• Exercise task
Transcribe the records below exactly as they appear, omitting any pictures.

• Source records
================================
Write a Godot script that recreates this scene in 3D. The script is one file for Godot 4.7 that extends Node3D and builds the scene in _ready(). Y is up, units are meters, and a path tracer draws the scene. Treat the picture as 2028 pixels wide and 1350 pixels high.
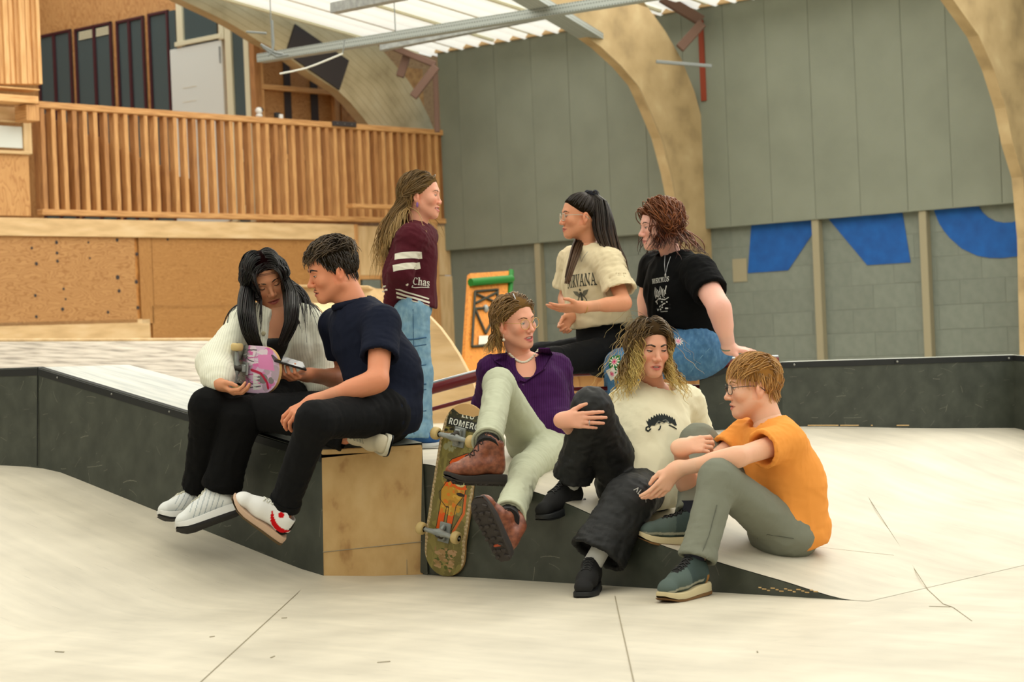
extends Node3D
# A wooden indoor skate park with eight young people on a funbox. Units are metres; K scales depths measured in the layout survey.
const FOC := 4055.0
const K := 1.09
const EYE := 0.88 * K
const ROLL := 0.0424745
var taken := {}
var M := {}
var rng := RandomNumberGenerator.new()

# ---------------------------------------------------------------- places
func ray(x: float, y: float) -> Vector3:
	var cx := (x - 1014.0) / FOC
	var cy := (675.0 - y) / FOC
	return Vector3(cx * cos(ROLL) + cy * sin(ROLL), -cx * sin(ROLL) + cy * cos(ROLL), -1.0)

func px(x: float, y: float, z: float) -> Vector3:
	return Vector3(0, EYE, 0) + ray(x, y) * z * K

func at_h(x: float, y: float, h: float) -> Vector3:
	var r := ray(x, y)
	return Vector3(0, EYE, 0) + r * ((h - EYE) / r.y)

func on(x: float, y: float, p: Vector3, n: Vector3) -> Vector3:
	var r := ray(x, y)
	return Vector3(0, EYE, 0) + r * ((p - Vector3(0, EYE, 0)).dot(n) / r.dot(n))

# an upright frame: o its foot, u along it, n towards the room
class Fr:
	var o: Vector3
	var u: Vector3
	var n: Vector3
	func _init(o_: Vector3, u_: Vector3, n_: Vector3) -> void:
		o = o_; u = u_; n = n_
	func at(a: float, b: float, d: float) -> Vector3:
		return o + u * a + Vector3.UP * b + n * d
	func tf(a: float, b: float, d: float) -> Transform3D:
		return Transform3D(Basis(u, Vector3.UP, u.cross(Vector3.UP)), at(a, b, d))

func fp(f: Fr, x: float, y: float, d := 0.0) -> Vector2:
	var p := on(x, y, f.o + f.n * d, f.n) - f.o
	return Vector2(p.dot(f.u), p.y)

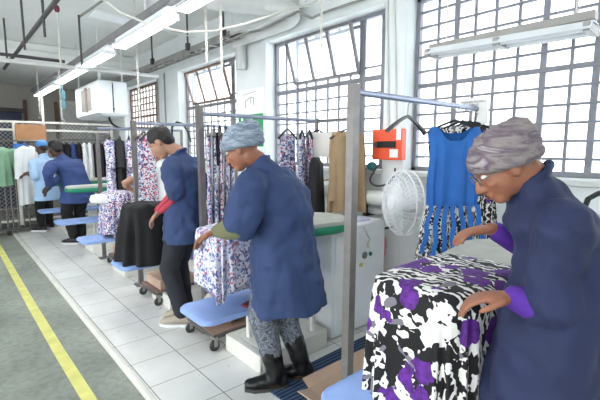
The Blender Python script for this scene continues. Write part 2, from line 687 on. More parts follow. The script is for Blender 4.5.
def window(n, a, b, z0, z1, ys, zs, thick_y, thick_z, m, sash=None):
    fr = MB()
    fr.box((XG, a + .018, (z0 + z1) / 2), (.05, .036, z1 - z0)).box((XG, b - .018, (z0 + z1) / 2), (.05, .036, z1 - z0))
    fr.box((XG, (a + b) / 2, z0 + .018), (.05, b - a, .036)).box((XG, (a + b) / 2, z1 - .018), (.05, b - a, .036))
    root = struct(fr.build('window_%d' % n, m))
    gb = MB()
    gap = (sash[0], sash[1], sash[3], sash[2]) if sash else None
    bars_v(gb, ys, XG, z0, z1, .02, gap)
    bars_v(gb, thick_y, XG - .002, z0, z1, .04, gap)
    bars_h(gb, zs, XG, a, b, .018, gap)
    bars_h(gb, thick_z, XG - .003, a, b, .036, gap)
    if gap:
        for y in gap[:2]:
            gb.box((XG - .006, y, (z0 + z1) / 2), (.03, .03, z1 - z0))
        for z in gap[2:]:
            gb.box((XG - .007, (gap[0] + gap[1]) / 2, z), (.03, gap[1] - gap[0], .03))
    gb.build('glazing_bars', m, root)
    MB().box((XG + .02, (a + b) / 2, (z0 + z1) / 2), (.004, b - a, z1 - z0), ch=.0005).build('pane', 'glass', root)
    if sash:
        ya, yb, zt, zb, xt, xb, nd = sash
        P = lambda y, t: V((xt + (xb - xt) * t, y, zt + (zb - zt) * t))
        sm = MB()
        for y in [ya + (yb - ya) * i / nd for i in range(nd + 1)]:
            sm.tube([P(y, 0), P(y, 1)], .02, 4)
        for t in (0, 1):
            sm.tube([P(ya, t), P(yb, t)], .02, 4)
        so = sm.build('hopper_sash', 'rust' if n == 3 else 'sash', root)
        MB().prism([P(ya, 0), P(yb, 0), P(yb, 1), P(ya, 1)], (.004, 0, 0)).build('sash_pane', 'glass', so)
        MB().tube([P(yb - .4, 0), V((XG, yb - .38, zt + .02))], .008, 6).build('stay', 'dark', so)
    return root


zs = [1.235 + .1185 * i for i in range(1, 12)]
window(1, *WIN[0], [1.853, 1.546, 1.392, 1.229, .893, .59, .43, .27, -.05, -.21], [z for i, z in enumerate(zs) if i not in (5,)], [1.694, 1.06, .756, .1], [zs[5]], 'bar')
window(2, *WIN[1], [3.80, 3.61, 3.45, 3.301, 3.117, 2.957, 2.80], zs[:8], [2.63, 2.40], [zs[6] + .02], 'bar',
       sash=(2.66, 3.60, 2.58, 2.15, XG - .17, XG - .04, 3))
window(3, *WIN[2], [6.2, 6.02, 5.82, 5.62, 5.42, 5.22, 5.05, 4.8], zs[:8], [4.95], [zs[6] + .02], 'sash',
       sash=(4.98, 6.10, 2.58, 2.13, XG - .17, XG - .04, 3))
window(4, *WIN[3], [7.4 + .16 * i for i in range(10)], [1.6 + .118 * i for i in range(1, 9)], [8.52, 7.68], [2.07], 'rust')

# ------------------------------------------------------------------ pipes and services
def pipe(name, pts, r, m, label, cat='pipe', n=14):
    return tag(MB().tube(pts, r, n).build(name, m), label, cat)


def arc(a, b, c, k=8):
    a, b, c = V(a), V(b), V(c)
    return [a.lerp(b, t).lerp(b.lerp(c, t), t) for t in [i / k for i in range(k + 1)]]


pipe('steam_pipe', [(2.80, 5.9, 1.0), (2.80, 1.75, 1.0)], .065, 'pipe', 'thick white pipe running under the windows behind the white cabinet')
pipe('condensate_pipe', [(2.85, 5.9, .87), (2.85, 1.3, .87)], .026, 'pipe', 'thin white pipe just below the thick pipe under the windows')
b = MB()
b.box((2.80, 2.33, .88), (.035, .035, .1)).box((2.87, 2.33, .84), (.14, .035, .03))
tag(b.build('pipe_bracket', 'black'), 'black bracket holding up the thick white pipe beside the cabinet', 'bracket')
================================
• Complete answer
Write a Godot script that recreates this scene in 3D. The script is one file for Godot 4.7 that extends Node3D and builds the scene in _ready(). Y is up, units are meters, and a path tracer draws the scene. Treat the picture as 2028 pixels wide and 1350 pixels high.
extends Node3D
# A wooden indoor skate park with eight young people on a funbox. Units are metres; K scales depths measured in the layout survey.
const FOC := 4055.0
const K := 1.09
const EYE := 0.88 * K
const ROLL := 0.0424745
var taken := {}
var M := {}
var rng := RandomNumberGenerator.new()

# ---------------------------------------------------------------- places
func ray(x: float, y: float) -> Vector3:
	var cx := (x - 1014.0) / FOC
	var cy := (675.0 - y) / FOC
	return Vector3(cx * cos(ROLL) + cy * sin(ROLL), -cx * sin(ROLL) + cy * cos(ROLL), -1.0)

func px(x: float, y: float, z: float) -> Vector3:
	return Vector3(0, EYE, 0) + ray(x, y) * z * K

func at_h(x: float, y: float, h: float) -> Vector3:
	var r := ray(x, y)
	return Vector3(0, EYE, 0) + r * ((h - EYE) / r.y)

func on(x: float, y: float, p: Vector3, n: Vector3) -> Vector3:
	var r := ray(x, y)
	return Vector3(0, EYE, 0) + r * ((p - Vector3(0, EYE, 0)).dot(n) / r.dot(n))

# an upright frame: o its foot, u along it, n towards the room
class Fr:
	var o: Vector3
	var u: Vector3
	var n: Vector3
	func _init(o_: Vector3, u_: Vector3, n_: Vector3) -> void:
		o = o_; u = u_; n = n_
	func at(a: float, b: float, d: float) -> Vector3:
		return o + u * a + Vector3.UP * b + n * d
	func tf(a: float, b: float, d: float) -> Transform3D:
		return Transform3D(Basis(u, Vector3.UP, u.cross(Vector3.UP)), at(a, b, d))

func fp(f: Fr, x: float, y: float, d := 0.0) -> Vector2:
	var p := on(x, y, f.o + f.n * d, f.n) - f.o
	return Vector2(p.dot(f.u), p.y)

The Blender Python script for this scene continues. Write part 2, from line 687 on. More parts follow. The script is for Blender 4.5.
def window(n, a, b, z0, z1, ys, zs, thick_y, thick_z, m, sash=None):
    fr = MB()
    fr.box((XG, a + .018, (z0 + z1) / 2), (.05, .036, z1 - z0)).box((XG, b - .018, (z0 + z1) / 2), (.05, .036, z1 - z0))
    fr.box((XG, (a + b) / 2, z0 + .018), (.05, b - a, .036)).box((XG, (a + b) / 2, z1 - .018), (.05, b - a, .036))
    root = struct(fr.build('window_%d' % n, m))
    gb = MB()
    gap = (sash[0], sash[1], sash[3], sash[2]) if sash else None
    bars_v(gb, ys, XG, z0, z1, .02, gap)
    bars_v(gb, thick_y, XG - .002, z0, z1, .04, gap)
    bars_h(gb, zs, XG, a, b, .018, gap)
    bars_h(gb, thick_z, XG - .003, a, b, .036, gap)
    if gap:
        for y in gap[:2]:
            gb.box((XG - .006, y, (z0 + z1) / 2), (.03, .03, z1 - z0))
        for z in gap[2:]:
            gb.box((XG - .007, (gap[0] + gap[1]) / 2, z), (.03, gap[1] - gap[0], .03))
    gb.build('glazing_bars', m, root)
    MB().box((XG + .02, (a + b) / 2, (z0 + z1) / 2), (.004, b - a, z1 - z0), ch=.0005).build('pane', 'glass', root)
    if sash:
        ya, yb, zt, zb, xt, xb, nd = sash
        P = lambda y, t: V((xt + (xb - xt) * t, y, zt + (zb - zt) * t))
        sm = MB()
        for y in [ya + (yb - ya) * i / nd for i in range(nd + 1)]:
            sm.tube([P(y, 0), P(y, 1)], .02, 4)
        for t in (0, 1):
            sm.tube([P(ya, t), P(yb, t)], .02, 4)
        so = sm.build('hopper_sash', 'rust' if n == 3 else 'sash', root)
        MB().prism([P(ya, 0), P(yb, 0), P(yb, 1), P(ya, 1)], (.004, 0, 0)).build('sash_pane', 'glass', so)
        MB().tube([P(yb - .4, 0), V((XG, yb - .38, zt + .02))], .008, 6).build('stay', 'dark', so)
    return root


zs = [1.235 + .1185 * i for i in range(1, 12)]
window(1, *WIN[0], [1.853, 1.546, 1.392, 1.229, .893, .59, .43, .27, -.05, -.21], [z for i, z in enumerate(zs) if i not in (5,)], [1.694, 1.06, .756, .1], [zs[5]], 'bar')
window(2, *WIN[1], [3.80, 3.61, 3.45, 3.301, 3.117, 2.957, 2.80], zs[:8], [2.63, 2.40], [zs[6] + .02], 'bar',
       sash=(2.66, 3.60, 2.58, 2.15, XG - .17, XG - .04, 3))
window(3, *WIN[2], [6.2, 6.02, 5.82, 5.62, 5.42, 5.22, 5.05, 4.8], zs[:8], [4.95], [zs[6] + .02], 'sash',
       sash=(4.98, 6.10, 2.58, 2.13, XG - .17, XG - .04, 3))
window(4, *WIN[3], [7.4 + .16 * i for i in range(10)], [1.6 + .118 * i for i in range(1, 9)], [8.52, 7.68], [2.07], 'rust')

# ------------------------------------------------------------------ pipes and services
def pipe(name, pts, r, m, label, cat='pipe', n=14):
    return tag(MB().tube(pts, r, n).build(name, m), label, cat)


def arc(a, b, c, k=8):
    a, b, c = V(a), V(b), V(c)
    return [a.lerp(b, t).lerp(b.lerp(c, t), t) for t in [i / k for i in range(k + 1)]]


pipe('steam_pipe', [(2.80, 5.9, 1.0), (2.80, 1.75, 1.0)], .065, 'pipe', 'thick white pipe running under the windows behind the white cabinet')
pipe('condensate_pipe', [(2.85, 5.9, .87), (2.85, 1.3, .87)], .026, 'pipe', 'thin white pipe just below the thick pipe under the windows')
b = MB()
b.box((2.80, 2.33, .88), (.035, .035, .1)).box((2.87, 2.33, .84), (.14, .035, .03))
tag(b.build('pipe_bracket', 'black'), 'black bracket holding up the thick white pipe beside the cabinet', 'bracket')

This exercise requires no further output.